The rods stretch and things heat up. Every race engine is built with net zero piston to head clearance when running, and redline might be 300-500rpm below where the rod stretches enough that the piston / head contact each other with enough force to cause damage. This is how everyone from serious weekend warrior racers to NASCAR to F1 teams set up their engines, and have for 60+ years.
You set them up somewhere around 1-1.5mm gap cold (depends on how fast you’re spinning it, piston / pin / ring weight, rod material and design, etc), knowing it’s going to be near zero at redline. Usually 0.1mm or less running clearance. This is just race engine 101 stuff. Almost always, the closer you can get it / run it without causing damage, the more power you make.
These F1 reporters are really just not good at all, especially Nugnes who has a history of showing he has no idea what he’s talking about.

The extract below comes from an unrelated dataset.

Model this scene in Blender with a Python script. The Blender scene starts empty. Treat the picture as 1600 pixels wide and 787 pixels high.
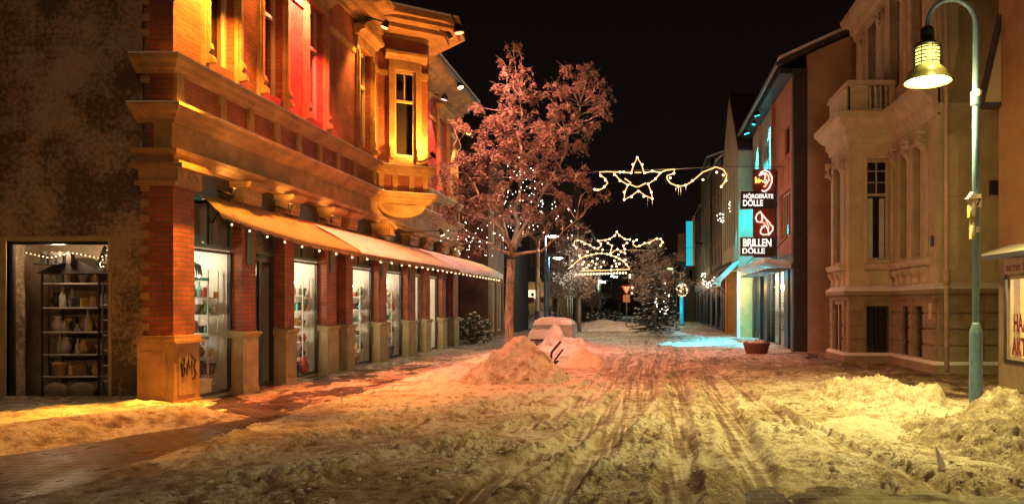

In our world, most sanctioning bodies use this to measure compression ratio:
https://katechengines.com/i-30497781-ka ... ester.html
Instructions:
https://katechengines.com/pdf/183924
If you fail this, then you get torn down and they actually measure it. But again, this is always cold. That 1mm P-H clearance cold is more like .1mm near redline, but everyone knows this, it is what it is, the head being in the way is the ultimate stop.